Over the past few years, demand and thus the invested volume in SRI funds have steadily increased. As of June 2012, there were 884 green, social and ethical funds domiciled in Europe (SRI retail funds), according to the rating agency Vigeo. Assets under management reached almost Eu95bn, representing around 1.6% of the total retail funds market in Europe. France has the highest share with 44% of assets, followed by the UK with 14%, Switzerland with 10%, Belgium with 8%, and Germany with 7%. These five countries make up 83% of total SRI retail funds. The average size of SRI retail funds is around Eu107m, with fixed income funds being the largest (Eu245m), followed by equity funds (Eu106m) and balanced funds (Eu82m).

While there are no detailed statistical data available with respect to the share of covered bonds with a sustainability background of their issuers, the data on fixed income assets in general (in comparison to equity or real estate) with a sustainability orientation increased. Fixed income assets, especially in Austria, Italy and Germany, contribute more than half of the SRI market asset allocation.

Investments allocated to SRIs are dominated by institutional investors, with a share of around 94%. The type of institutional investors varies strongly among countries. While in France, private insurers make up the largest part with 39%, followed by pension funds (20%) and public funds (18%), the share of foundations, charities, religious organizations and NGOs is only 3%. This is in contrast to Germany, where religious institutions and charities dominate with 49%, followed by endowments & foundations with 18%, and corporate/occupational pension funds with 13%.

From “Green Bonds”…

In the context of bonds, “green bonds” have been well established in capital markets and typically refer to bonds where the proceeds go towards a climate-change solution. This initiative was driven by the World Bank, the EU and EIB. The European Union and its long-term financing institution, the EIB, have made climate change mitigation and adaptation a key topic. The EIB supports the EU’s goal of low-carbon and climate-resilient growth within and outside the union through special lending facilities. In 2007, the bank was the first to launch a climate-themed bond with proceeds earmarked for projects supporting climate action: the Climate Awareness Bond (CAB). The funds raised via Climate Awareness Bonds are earmarked for disbursement to EIB lending projects within the fields of renewable energy and energy efficiency.

…to covered bonds

The activities of banks in the area of mortgage loans and infrastructure finance builds the bridge between sustainability and covered bonds. Banks’ financing of real estate and infrastructure gives them considerable scope to influence the establishment of environmental and social standards in these areas. Transparency of their business processes and products and the long-term focus of their business models are key elements in approaching sustainability issues. However, there are no sustainability ratings specifically for covered bonds yet. In order to help investors evaluate the efforts of banks with respect to sustainability, a number of rating agencies have emerged. Players in this field are, among others, oekom research, imug, Vigeo, and Sustainalytics.
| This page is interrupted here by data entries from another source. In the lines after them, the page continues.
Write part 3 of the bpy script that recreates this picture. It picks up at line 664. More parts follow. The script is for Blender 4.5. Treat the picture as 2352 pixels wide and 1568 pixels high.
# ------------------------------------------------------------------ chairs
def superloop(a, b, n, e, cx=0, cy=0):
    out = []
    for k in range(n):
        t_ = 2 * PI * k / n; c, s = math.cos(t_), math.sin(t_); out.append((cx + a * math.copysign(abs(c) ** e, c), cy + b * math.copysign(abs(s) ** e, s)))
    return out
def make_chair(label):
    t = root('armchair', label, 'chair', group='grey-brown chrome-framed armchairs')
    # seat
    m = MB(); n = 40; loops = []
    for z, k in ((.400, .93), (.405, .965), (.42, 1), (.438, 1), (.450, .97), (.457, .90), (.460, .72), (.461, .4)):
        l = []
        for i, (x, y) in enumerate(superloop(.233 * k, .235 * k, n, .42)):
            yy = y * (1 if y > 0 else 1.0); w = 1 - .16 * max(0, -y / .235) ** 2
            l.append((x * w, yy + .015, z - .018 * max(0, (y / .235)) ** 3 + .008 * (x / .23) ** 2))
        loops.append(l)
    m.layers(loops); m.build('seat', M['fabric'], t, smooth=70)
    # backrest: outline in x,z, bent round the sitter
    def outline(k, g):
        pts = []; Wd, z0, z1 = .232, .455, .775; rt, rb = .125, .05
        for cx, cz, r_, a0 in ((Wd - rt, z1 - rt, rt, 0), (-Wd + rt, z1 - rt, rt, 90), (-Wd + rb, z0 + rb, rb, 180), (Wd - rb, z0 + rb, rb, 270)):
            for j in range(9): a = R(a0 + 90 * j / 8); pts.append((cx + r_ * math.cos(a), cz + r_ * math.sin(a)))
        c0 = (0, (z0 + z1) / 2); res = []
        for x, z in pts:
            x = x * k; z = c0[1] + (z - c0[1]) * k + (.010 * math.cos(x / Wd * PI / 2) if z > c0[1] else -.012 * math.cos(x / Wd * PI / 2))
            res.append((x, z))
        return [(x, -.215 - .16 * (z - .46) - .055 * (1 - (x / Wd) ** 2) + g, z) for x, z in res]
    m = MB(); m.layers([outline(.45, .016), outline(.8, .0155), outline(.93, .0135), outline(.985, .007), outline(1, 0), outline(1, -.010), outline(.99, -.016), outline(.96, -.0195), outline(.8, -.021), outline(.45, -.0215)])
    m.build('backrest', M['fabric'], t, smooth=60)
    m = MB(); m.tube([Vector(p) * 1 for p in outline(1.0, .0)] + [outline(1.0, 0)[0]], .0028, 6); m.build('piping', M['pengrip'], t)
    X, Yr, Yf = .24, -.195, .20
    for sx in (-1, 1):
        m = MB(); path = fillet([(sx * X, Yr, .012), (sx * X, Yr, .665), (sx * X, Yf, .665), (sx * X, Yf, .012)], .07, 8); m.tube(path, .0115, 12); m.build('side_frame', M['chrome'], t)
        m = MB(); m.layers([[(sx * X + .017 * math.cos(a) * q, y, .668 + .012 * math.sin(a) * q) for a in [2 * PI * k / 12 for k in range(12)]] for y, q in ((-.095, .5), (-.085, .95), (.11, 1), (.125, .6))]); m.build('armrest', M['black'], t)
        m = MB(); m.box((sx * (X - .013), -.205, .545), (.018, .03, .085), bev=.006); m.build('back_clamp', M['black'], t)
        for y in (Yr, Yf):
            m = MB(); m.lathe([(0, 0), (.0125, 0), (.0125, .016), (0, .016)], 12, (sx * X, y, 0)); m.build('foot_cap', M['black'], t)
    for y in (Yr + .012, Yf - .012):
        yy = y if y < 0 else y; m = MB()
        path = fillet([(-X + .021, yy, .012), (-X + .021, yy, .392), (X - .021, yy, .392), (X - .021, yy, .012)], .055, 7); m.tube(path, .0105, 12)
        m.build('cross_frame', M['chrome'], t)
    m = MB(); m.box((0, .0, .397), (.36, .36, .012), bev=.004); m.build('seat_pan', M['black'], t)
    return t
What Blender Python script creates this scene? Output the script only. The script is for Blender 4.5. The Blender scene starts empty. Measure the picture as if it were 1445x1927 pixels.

Rating agencies’ approach to sustainability

To illustrate the rating approach and its criteria with respect to sustainability, we take oekom research’s rating methodology as an example. oekom research’s Financials/Mortgage & Public Sector Finance universe comprises 53 companies from 15 countries, including 14 companies based in Germany, seven in the US, six in France and four in Ireland. The oekom corporate rating focuses on how environmental and social aspects are taken into account in the lending business. oekom research uses a pool of over 500 indicators, of which the most relevant criteria per sector (up to 100) are selected. The oekom corporate rating has two dimensions, social rating and environmental rating, with six categories. The assessment fields in the mortgage and public sector finance sector are as follows:

Social rating

  • Staff (freedom of association, work-life balance, safeguarding of jobs, health and safety, equal opportunities, training and education) and suppliers (standards, monitoring);
  • Society (human rights, community involvement, governmental relations and public advocacy, stakeholder dialogue) and product responsibility (marketing, sales practices, treatment of customers with debt repayment problems, financial services with high social benefit, sale of mortgage loan portfolios);
  • Corporate governance (independence and effectiveness of the board, shareholder democracy, executive compensation, transparency on shareholder structure) and business ethics (code of conduct, implementation of the code);

Environmental rating

  • Environmental management (policy, management system, reporting, performance indicators, climate change strategy, travel and transport);
  • Products & Services (credit rating process for public sector and commercial clients, residential mortgages and private clients, ESG (environmental, social, governance) criteria in the company’s own investments);
  • Eco-efficiency (consumption of energy, water, paper, greenhouse gas emissions, total waste, recycled waste, business travel).

Oekom research is not paid by issuers, but by investors. Therefore, the level of information provided to oekom research may vary from bank to bank, depending on whether they are willing to get actively involved in a sustainability rating or if oekom research has to base its analysis on publicly-available information. oekom research follows a two-stage model, with the first stage, the oekom research corporate scouting, being the screening of companies on the basis of publicly-available information. In the second step, the companies are evaluated using the oekom corporate rating process. Although oekom research does not assign a specific covered bond sustainability rating, the issuers of covered bonds receive sustainability ratings.

According to oekom research’s Industry Focus on financials/mortgage & public sector finance from March 2013, eight companies or 15% of the analyzed companies received prime status. The top three companies were Kommunalkredit Austria (C+), SBAB Bank (C), and Deutsche Pfandbriefbank (C). The average score of all companies analysed (53) was D+.

Overall, the best company in oekom research’s financials/mortgage & public sector finance rating universe, Kommunalkredit Austria, achieved a score of C+ on the rating scale. oekom research has awarded prime status to a total of eight companies, which is equivalent to 15.1% of all the companies analysed. Prime status distinguishes those companies that are among the leaders in their sector in terms of sustainability and which fulfill the minimum requirements defined by oekom research for a specific industry. The prime threshold for this industry is C, and the average score for all the companies analyzed was D+.

In its sector analysis, oekom research rated 53 banks.

However, oekom research does not publish the ratings of all these banks. Transparency standards have not yet developed to the point that all issuers make their sustainability ratings — from whatever rating company — available on their company webpage. The scope ranges from posting the full rating reports from several rating agencies to not mentioning it at all. We expect this to improve over time as sustainability issues gain in importance for market participants.